The definition of Top Secret, when it is applied to military or intelligence information, is straightforward.
It is information classified at the highest level of sensitivity, "based on an assessment that it would cause exceptionally grave damage to national security if disclosed."
President Obama's recent decision to release Top Secret documents related to Enhanced Interrogation Techniques (EITs) was unique in the annals of American history.
The documents describe precisely how ten EITs could be used on several high-value Al Qaeda terrorists involved directly with the murder of 3,000 American civilians.
The EITs are similar to classified techniques that are utilized at SERE School, where Naval Aviators and other personnel are taught "Survival, Evasion, Resistance and Escape."
While most details are classified, some aspects of SERE school are publicly known. For example, SERE school includes the use of a very realistic POW camp.
Captured students are taken to the camp to begin the most stressful part of the training.
The EITs used in the camp include sleep and food deprivation, waterboarding and other techniques identical to the ones used on Al Qaeda leadership.
The stress at SERE school is so difficult that a student drops, on average, 15 pounds of bodyweight.
Most of the school's training program is classified.
But Chief Warrant Officer Mike Durant is on record as crediting SERE with helping him survive ten days in captivity in Mogadishu, Somalia during the incident described in Black Hawk Down.
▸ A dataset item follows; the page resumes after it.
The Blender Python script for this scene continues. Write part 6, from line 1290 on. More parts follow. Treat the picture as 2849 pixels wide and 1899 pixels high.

Former CIA Director General Michael Hayden made the talk show circuit today to express his strong opposition to the disclosure of these documents. In fact, the current DCI and four prior directors all staunchly object to the release of these memos.
"You will have agency officers stepping back from the kinds of things that the nation expects them to do," Hayden told Fox News.
Hayden stated that fully half of the information the U.S. government has regarding Al Qaeda came from these interrogations.
Not one man or woman in the military or intelligence communities came forward to explain or rationalize the Obama administration's decision. Not one.
Only a couple of political operatives have attempted to defend the disclosure: Rahm Emanuel and David Axelrod.